Research underway at the University of Saskatchewan will help policy makers develop strategies for reducing the carbon footprint of agriculture. As part of research examining the implications of including high fibre alternative feed ingredients into swine rations, the University of Saskatchewan is examining greenhouse gas generation through the pork production cycle using a model developed by Agriculture and Agri-Food Canada. The study focuses on field peas, which are know to be beneficial to the soil, and wheat middlings, a co-product of flour production.
 
Dr. Denise Beaulieu, an Assistant Professor Monogastric Nutrition with the University of Saskatchewan's College of Agriculture and Bioresources, says researchers have determined these high fibre ingredients can be included in rations at high levels with no negative effects on productivity and now they're looking at the carbon footprint.
 
Clip-Dr.

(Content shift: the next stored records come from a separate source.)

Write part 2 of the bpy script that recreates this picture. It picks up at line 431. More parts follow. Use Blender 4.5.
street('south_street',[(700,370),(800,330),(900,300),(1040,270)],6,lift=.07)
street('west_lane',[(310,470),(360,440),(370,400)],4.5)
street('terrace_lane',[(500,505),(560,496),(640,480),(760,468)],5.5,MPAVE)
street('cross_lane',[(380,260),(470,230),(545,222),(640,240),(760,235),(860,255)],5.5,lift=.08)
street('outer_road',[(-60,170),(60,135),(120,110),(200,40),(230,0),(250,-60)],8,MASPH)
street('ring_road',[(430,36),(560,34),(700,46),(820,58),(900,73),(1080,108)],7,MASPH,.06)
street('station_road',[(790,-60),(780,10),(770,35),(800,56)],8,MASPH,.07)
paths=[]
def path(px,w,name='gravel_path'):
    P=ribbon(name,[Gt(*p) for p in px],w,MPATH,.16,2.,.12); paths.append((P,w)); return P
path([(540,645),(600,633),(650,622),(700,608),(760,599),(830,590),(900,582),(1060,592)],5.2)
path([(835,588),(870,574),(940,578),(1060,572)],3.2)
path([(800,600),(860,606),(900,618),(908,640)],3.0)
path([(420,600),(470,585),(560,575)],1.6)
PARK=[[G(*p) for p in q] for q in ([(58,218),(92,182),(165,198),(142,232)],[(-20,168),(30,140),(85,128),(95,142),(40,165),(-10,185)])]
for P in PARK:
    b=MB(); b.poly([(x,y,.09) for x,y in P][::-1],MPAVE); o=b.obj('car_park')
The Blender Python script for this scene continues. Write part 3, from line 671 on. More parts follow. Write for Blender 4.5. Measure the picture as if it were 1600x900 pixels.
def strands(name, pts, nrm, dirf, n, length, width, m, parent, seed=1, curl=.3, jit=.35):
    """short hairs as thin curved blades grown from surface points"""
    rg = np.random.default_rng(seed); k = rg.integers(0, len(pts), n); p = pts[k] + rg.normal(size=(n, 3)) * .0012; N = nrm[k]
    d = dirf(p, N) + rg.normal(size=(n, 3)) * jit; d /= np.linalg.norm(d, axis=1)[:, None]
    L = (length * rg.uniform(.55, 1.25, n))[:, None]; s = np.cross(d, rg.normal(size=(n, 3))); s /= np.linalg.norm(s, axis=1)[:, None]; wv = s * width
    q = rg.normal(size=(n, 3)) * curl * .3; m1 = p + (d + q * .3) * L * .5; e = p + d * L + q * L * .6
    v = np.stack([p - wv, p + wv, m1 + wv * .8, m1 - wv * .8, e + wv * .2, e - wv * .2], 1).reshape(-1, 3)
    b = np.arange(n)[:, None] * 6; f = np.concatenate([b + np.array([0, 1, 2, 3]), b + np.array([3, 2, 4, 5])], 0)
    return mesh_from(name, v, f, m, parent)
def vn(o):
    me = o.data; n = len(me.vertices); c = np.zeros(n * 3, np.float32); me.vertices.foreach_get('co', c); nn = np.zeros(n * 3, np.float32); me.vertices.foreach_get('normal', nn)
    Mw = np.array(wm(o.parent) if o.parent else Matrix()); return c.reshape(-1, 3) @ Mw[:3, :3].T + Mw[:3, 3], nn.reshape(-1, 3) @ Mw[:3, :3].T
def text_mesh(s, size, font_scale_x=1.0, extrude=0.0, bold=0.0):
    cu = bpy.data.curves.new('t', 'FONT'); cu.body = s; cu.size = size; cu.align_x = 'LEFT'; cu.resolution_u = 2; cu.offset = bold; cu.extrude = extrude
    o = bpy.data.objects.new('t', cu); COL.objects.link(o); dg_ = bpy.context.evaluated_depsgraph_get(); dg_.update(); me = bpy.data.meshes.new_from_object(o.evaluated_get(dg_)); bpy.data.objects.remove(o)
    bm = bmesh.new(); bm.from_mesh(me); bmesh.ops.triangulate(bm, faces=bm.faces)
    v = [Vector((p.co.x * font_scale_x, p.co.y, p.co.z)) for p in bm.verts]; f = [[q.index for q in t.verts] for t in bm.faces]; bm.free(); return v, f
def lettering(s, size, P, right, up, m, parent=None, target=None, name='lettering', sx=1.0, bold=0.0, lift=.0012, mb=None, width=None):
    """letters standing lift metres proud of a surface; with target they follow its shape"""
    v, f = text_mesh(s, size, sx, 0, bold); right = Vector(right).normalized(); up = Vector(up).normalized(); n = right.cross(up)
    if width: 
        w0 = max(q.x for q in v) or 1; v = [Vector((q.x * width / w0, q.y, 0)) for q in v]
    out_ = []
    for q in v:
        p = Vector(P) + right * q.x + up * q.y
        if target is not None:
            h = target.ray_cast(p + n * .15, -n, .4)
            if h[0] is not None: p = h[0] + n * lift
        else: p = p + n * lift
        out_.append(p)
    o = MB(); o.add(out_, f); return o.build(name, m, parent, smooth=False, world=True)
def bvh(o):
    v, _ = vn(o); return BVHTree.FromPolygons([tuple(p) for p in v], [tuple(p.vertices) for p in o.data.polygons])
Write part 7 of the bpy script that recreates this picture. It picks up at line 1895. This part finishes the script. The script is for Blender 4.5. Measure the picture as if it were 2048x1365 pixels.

Denise Beaulieu-University of Saskatchewan:
 
What we're doing now is putting all of this information into the model. We're using a model that's been developed by Agriculture Canada so I would like to acknowledge their contribution to this project. The model has primarily been used before for beef cattle so we're adapting the model. The model will take everything into account all the way from growing the crops, taking the byproducts off the crop, producing feeds from those crops, feeding it to the pigs, greenhouse gas production within the barn, manure production in the barn and then the animals going to market.
 
All of this data needs to be combined in one model to look at the effect of different diets and byproduct inclusions on the overall carbon footprint. One of the reasons we're looking at the overall all the way from growing the crop to sending the pigs to market is because one of the major sources, if not the major, source of greenhouse gas output or carbon footprint from pork production is due to the feed being produced.
So anything we can do to reduce that impact will be very important.